The other day, I was asked to review a draft slate of pro‐​innovation proposals that might be put before the next presidential administration (regardless of who heads it). I went down the list, typing again and again, “Education policy is not a federal role.”


The rather amateurish list was packed with ideas for injecting book‐​learnin’ into our economy. It betrayed little awareness of how our constitutional republic is structured, including the absence of federal authority over education. I guess some books are better than others


It occurred to me as I typed that people coming after me to look over the innovation proposals might think I was an idiot.


“Look right there! There is a federal Education Department. Don’t deny it!” they might say.


When I say education policy is not a federal role, I am saying something normative, about how things should be. As a present‐​day literal matter, there is rather obviously a federal role in education. And the sooner we restore authority to localities and especially parents, the better.


That how‐​things‐​could‐​be lens, though, is how to look at a self‐​described “thought experiment” on Slate called “Let’s Nationalize Facebook.”

It would be better to have a national privacy commissioner with real authority, some stringent privacy standards set at the federal level, and programs for making good use of some of the socially valuable data mining that firms like Facebook do. … Facebook would have to rise to First Amendment standards rather than their own terms of service. The company could be regulated the way public utilities often are.

It’s thinking far more magical than my statements about education policy.


Were Facebook nationalized, its privacy problems would not evaporate. They would double. The obscure (and, for some, concerning) uses Facebook makes of data in commerce would be joined by secret uses of data and equivocal denials by military spymasters.


Would Facebook be prevented from “serving authoritarian interests”? Tell that to the activist/​whistleblower who has been driven into the arms of Ecuador, of all countries, because he fears extradition to the United States.


Public utility regulation of social media has already been made mincemeat. Nationalizing Facebook is indeed a nonstarter.
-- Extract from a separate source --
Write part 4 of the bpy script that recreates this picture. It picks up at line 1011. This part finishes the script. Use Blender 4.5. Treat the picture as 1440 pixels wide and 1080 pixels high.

“If only we elected the right people,” our friends on the left seem to think, “things would be better. If only our elected officials dedicated their lives to careful balancing of our precious American values, if we got a real regulator in there, if only they didn’t come under outside pressure…” If only, if only, if only.


It is quite conceivable to have some wise and neutral authority make better decisions about how every organ of society might operate. I think this dream is what brings our friends on the left to believe so strongly in increasing government control over society.


The thing is, it is quite impossible for that wise and neutral authority ever to exist.


We can go to the aphorisms—“Power tends to corrupt, and absolute power corrupts absolutely”; we can go to school: the public choice school of economics, specifically; or we can go to the lessons of history to show that there is not a beneficent government in the kitchen, lovingly brewing coffee for you, when you wake from your ‘democratic’ dream.


My dream of having education policy restored to its rightful place with localities and families is more likely—well, I’ll put it this way—less unlikely than a powerful, all‐​seeing, yet benign central government.